To me the rigor of static languages is a benefit when you have large projects and a large development staff. By imposing this level of strictness and catching many bugs at compile time it helps settle a sort a baseline standard. Dyamic languages fare better with a smaller development staff of excellent, experienced developers. I can really think of no situation I’d less like to be in than a large perl develoment staff with mediocre developers. My initial thinking about this was that I suspected that a lot of big companies were in the large number of developers category in which it was much more difficult to ensure the quality of each developer, so static languages could hold out as the languages of choice.
But I quickly came to my second wave of thinking on this. Ultimately this question is one of “this language is better than that language” that the interwebs has seen so much. Is Perl better than C? Is Java better than Ruby? Those questions need to be followed up with by For who? For what? There are many reasons why a company decides to go with one language over another some technical, some less technical. Does it already have a staff of developers working in a language? Is there one particularly influential person who wants to work in a particular language? Are there any libraries/frameworks already in existence that might help with the application in question?
That dynamic languages are now an option in developing desktop apps is without question and that’s great, it broadens the field. But will it take over? I don’t think so. Sure no one’s writing any cgi scripts in C anymore but Java and C# sure as heck still power a lot of web sites.








February 22nd, 2007 at 5:51 pm
What is a desktop app? Gruber’s article makes sense if the future were to stop in about three years and stay there, but it won’t.
What do people really actually use computers for? To say that it is to do things that involve desktop applications sounds like a shallow call to me.

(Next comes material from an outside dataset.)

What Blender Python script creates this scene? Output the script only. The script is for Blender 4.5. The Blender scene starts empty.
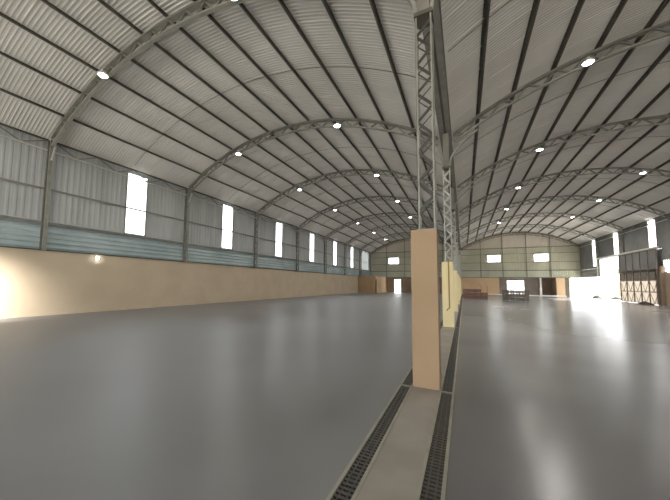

Applications that require high performance will continue to require high performance:audio processing, video processing and still image processing will *never* run fast enough while these types of activities are moving on their own progressions (higher def, deeper media manipulation, 3rd parties innovating withing right plugin API spaces.) As a matter of fact I think that low level programming is going to be making a big comeback in these areas — single core CPU performance increases are slowing down… the next couple years are all about multicore innovation, which means really low level, high quality programming will be at a premium. Thread management is not (currently) the thing that high level languages (or numbskulls like me who use them) are best at.
OK, so that’s the high performance space. What about everything else? Well, for me at least everything else must be programmed to _work exceptionally well._ Sometimes that means fast, or convenient, or richly (like full implementation of all the oses apis and object types.) When I think apps that are written in high level languages this is not what comes to mind. Textmate, Quicksilver, Transmit, Omnioutliner and the like are very well crafted programs that take advantage of every bit of OSX api that they can to give me the best possible user experience.
So I have to think that performace and quality/integration are going to be the key decision points in the mind of a dev that is writing a desktop application for some time to come and all that leads to C/C++/ObjC type languages in my mind. I could be wrong.
Gruber is starting to sound like Dvorak to me. I must be getting old.
February 22nd, 2007 at 9:25 pm
You are totally way more smarter than me. I agree with everything you say. The area where I tihnk there is some wiggle room, though is in the space of using API’s. Taking your examples of OSX api, it seems to me that one could take other languages more scripty or dynamic and make bindings for those API’s and thus you could write apps in not ObjC but still reap the benefits of the OSX api.
February 22nd, 2007 at 10:00 pm
you are exactly right about the apis and the glue-layer. precisely.
your post makes me remember the last thing that I was really stupid-stunned-crazy about w/r/t to computers. (diggs for it) http://rubyosa.rubyforge.org/ RubyOSA is a direct and pretty (as in pretty like a girl) bridge/interface between ruby and the OSX AppleEvent API. The page says what it does very well, but the key thing is that this bridge was written such that it looks like Ruby from inside Ruby. Your iTunes library is an object, with reflection, all the normal Ruby object methods and it can be mucked with in the normal Ruby way.
Which means, that *services* are there to be written by anyone in a higher level language now. And not just services, but Services as in OSX’s OS-level services… which is pretty darn cool. But apps? Eh, what do I know. OSX’s big thing right now is their expansion/refinement of the Cocoa APIs. This is where so much of the cool stuff is happening… it seems to me that the more amazingly great an OSX app is the more it is using Apple’s code to handle it’s GUI/media management, data management and, of course integration with other apps. If Ruby or another high level language could get all up in there and stay Ruby or whatever and not just bring in ObjectiveC’s syntax (see Perl’s cocoa integration), well then anything is possible. But anything less than near-perfection, and, ideally some kind of support from the OS-vendor is going to put this stuff in a second class to the stuff written against Apple libs with Xcode, and I don’t see that kind of app (see pretty much all linux desktop applications) being the winning sort, at least on the Apple platform.
But, you are right and that is of course the way I want things to be. I think that would be fantastic.
February 23rd, 2007 at 8:31 am
Huh, I take your meaning. At what point does writing in a scripting language where all the actual cool stuff is happening in a compiled one actually support Gruber’s post. This is something I really have no capacity to think about since I never do any desktop app writing and don’t know squat about how much is contained in the API’s.
I am curious to know for all those Adobe guys, how much cool stuff is implemented in LUA and how much of that was just stringing together already cool libraries in a quicker way.